[Marxism] Legacies of the Slave Past in the Post-Slave Present
Louis Proyect
lnp3 at panix.com
Fri Oct 2 14:25:32 MDT 2015
Today I had the very great pleasure to attend a couple of sessions at a
conference on slavery and capitalism held at Columbia. Yesterday it met
at the CUNY Grad Center.
It gave me the opportunity to meet FB friend Richard Drayton, who is
writing a book on the role of the Caribbean islands in the origins of
capitalism. I also met Sven Beckert, the author of "Empire of Cotton",
who gave a presentation on capitalism and slavery. During the discussion
period after his talk, Robin Blackburn and Eric Foner made very
substantive contributions. Here is overview of the conference:
http://heymancenter.org/events/legacies-of-british-slave-ownership/
Several years ago, Catherine Hall, Nick Draper, and Keith McClelland
launched a project at University College, London, on the “Legacies of
British Slave Ownership.” The project sought to document the impact of
slave ownership on the formation of modern Britain.

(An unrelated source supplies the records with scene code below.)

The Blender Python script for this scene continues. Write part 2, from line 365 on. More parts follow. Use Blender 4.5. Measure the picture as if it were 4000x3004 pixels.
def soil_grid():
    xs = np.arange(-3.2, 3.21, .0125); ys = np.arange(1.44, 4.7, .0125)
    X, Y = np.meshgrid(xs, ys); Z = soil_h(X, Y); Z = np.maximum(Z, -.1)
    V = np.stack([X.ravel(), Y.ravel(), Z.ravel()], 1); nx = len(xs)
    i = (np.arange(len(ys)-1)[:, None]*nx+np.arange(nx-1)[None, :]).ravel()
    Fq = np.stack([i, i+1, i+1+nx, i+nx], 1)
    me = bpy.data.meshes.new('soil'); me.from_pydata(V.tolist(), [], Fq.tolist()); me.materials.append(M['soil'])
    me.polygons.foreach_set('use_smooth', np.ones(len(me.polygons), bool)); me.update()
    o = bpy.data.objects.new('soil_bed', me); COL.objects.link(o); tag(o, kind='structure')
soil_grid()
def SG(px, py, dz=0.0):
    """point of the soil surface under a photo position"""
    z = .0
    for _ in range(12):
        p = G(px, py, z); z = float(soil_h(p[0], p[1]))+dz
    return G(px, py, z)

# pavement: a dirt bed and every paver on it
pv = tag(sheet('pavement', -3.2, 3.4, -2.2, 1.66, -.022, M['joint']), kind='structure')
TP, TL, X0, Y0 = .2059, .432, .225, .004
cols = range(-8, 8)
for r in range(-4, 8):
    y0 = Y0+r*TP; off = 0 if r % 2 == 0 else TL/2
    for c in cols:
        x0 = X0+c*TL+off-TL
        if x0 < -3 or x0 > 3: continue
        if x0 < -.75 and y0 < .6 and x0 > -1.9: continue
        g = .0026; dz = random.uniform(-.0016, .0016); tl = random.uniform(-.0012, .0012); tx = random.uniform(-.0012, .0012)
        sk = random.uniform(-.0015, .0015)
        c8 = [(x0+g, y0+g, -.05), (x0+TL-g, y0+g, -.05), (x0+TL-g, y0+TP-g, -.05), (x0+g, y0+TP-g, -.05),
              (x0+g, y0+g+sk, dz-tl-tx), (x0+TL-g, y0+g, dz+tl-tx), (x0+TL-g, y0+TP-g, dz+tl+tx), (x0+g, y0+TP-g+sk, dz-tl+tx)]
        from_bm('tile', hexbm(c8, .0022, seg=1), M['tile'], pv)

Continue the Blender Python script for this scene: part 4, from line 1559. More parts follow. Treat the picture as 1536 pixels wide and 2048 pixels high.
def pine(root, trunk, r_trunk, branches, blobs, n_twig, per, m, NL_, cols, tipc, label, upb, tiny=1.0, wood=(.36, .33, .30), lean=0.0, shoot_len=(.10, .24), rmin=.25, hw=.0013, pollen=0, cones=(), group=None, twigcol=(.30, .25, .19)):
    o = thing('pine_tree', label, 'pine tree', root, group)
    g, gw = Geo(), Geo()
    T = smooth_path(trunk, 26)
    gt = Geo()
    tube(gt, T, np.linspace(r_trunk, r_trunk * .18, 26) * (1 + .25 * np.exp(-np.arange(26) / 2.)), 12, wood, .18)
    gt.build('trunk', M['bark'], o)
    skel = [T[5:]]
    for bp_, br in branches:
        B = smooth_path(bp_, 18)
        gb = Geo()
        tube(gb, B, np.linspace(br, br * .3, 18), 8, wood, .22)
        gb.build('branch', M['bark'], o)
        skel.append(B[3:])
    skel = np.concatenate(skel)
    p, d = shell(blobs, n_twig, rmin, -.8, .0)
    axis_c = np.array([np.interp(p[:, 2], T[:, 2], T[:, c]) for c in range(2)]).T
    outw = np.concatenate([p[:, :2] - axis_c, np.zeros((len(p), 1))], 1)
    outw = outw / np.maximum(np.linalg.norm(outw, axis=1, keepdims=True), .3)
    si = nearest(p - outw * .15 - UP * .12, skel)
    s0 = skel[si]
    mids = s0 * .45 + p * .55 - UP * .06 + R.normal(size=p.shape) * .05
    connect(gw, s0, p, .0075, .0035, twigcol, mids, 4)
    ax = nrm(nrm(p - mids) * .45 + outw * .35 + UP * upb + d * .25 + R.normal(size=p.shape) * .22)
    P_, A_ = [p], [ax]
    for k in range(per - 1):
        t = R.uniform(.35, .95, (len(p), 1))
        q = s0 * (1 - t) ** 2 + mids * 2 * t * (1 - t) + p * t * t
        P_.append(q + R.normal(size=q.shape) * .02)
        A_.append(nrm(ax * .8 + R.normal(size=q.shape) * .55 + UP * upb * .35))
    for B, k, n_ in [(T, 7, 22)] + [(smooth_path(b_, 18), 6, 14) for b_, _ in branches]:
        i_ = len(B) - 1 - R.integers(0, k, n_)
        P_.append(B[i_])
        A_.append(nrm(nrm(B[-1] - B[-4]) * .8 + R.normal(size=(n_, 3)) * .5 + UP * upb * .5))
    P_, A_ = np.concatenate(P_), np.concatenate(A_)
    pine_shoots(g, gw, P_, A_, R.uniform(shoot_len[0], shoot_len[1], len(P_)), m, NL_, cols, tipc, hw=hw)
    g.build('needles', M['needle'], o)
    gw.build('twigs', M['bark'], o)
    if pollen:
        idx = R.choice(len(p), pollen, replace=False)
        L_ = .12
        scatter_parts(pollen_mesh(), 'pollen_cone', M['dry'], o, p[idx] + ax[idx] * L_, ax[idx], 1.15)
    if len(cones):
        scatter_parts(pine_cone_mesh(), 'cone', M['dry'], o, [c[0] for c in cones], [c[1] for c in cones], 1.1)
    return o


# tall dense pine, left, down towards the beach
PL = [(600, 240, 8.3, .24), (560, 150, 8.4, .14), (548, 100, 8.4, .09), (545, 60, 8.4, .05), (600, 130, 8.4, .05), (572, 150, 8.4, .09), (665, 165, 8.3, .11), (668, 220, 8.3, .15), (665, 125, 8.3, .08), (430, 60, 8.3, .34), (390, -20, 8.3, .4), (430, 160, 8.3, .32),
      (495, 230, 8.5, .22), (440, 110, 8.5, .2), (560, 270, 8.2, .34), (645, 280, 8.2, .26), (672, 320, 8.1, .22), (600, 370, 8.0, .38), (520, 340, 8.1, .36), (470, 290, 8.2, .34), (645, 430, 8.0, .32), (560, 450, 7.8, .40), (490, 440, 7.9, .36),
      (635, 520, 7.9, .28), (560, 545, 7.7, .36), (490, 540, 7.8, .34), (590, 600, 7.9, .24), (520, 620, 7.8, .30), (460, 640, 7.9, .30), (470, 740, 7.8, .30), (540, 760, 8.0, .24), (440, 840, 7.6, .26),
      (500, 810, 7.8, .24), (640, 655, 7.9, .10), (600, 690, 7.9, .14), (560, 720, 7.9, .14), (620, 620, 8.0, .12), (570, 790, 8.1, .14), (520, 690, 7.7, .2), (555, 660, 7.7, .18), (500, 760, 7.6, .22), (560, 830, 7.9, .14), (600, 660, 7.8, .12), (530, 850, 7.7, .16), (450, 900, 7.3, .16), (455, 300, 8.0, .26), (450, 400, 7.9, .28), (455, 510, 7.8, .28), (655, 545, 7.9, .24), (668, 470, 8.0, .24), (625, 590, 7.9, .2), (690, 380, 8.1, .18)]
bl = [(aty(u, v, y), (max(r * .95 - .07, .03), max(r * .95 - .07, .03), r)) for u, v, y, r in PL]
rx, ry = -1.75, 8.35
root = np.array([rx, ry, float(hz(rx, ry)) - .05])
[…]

Phase one involved
building a searchable, publicly accessible, database containing the
identity of all slave-owners in the British Caribbean, Mauritius, and
the Cape at the time of slave abolition in 1833. The recently published
book, Legacies of British Slave-Ownership: Colonial Slavery and the
Formation of Victorian Britain (2014), is a collaborative work based on
this phase. In phase two the researchers are now inquiring into the
structure and significance of slave ownership in the British Caribbean
between 1763 and 1833.
This is a timely and enormously instructive research project, with wide
implications for rethinking the present of past slaving and slave
societies. It is timely inasmuch as it converges with the re-emergence
of serious scholarly and public discussion (in the Caribbean, Brazil,
and the United States) about the long aftermaths of New World slavery in
terms of the question of the repair of that historical injustice. It is
instructive partly because it demonstrates the possibility of detailing
the scale of value placed on slaves at the time of abolition, but also
because, in excavating the pathways of capitalist financial interests in
slavery (both state and private) it points to possible ways of
articulating a contemporary counter-veiling reparatory claim—a material
claim about justice for the descendants of the enslaved.
---
I was told that the talks will soon be available online, which is great
news. Speaking from the heart, I am deeply gratified that this
reconnection with the Eric Williams/CLR James tradition is being made.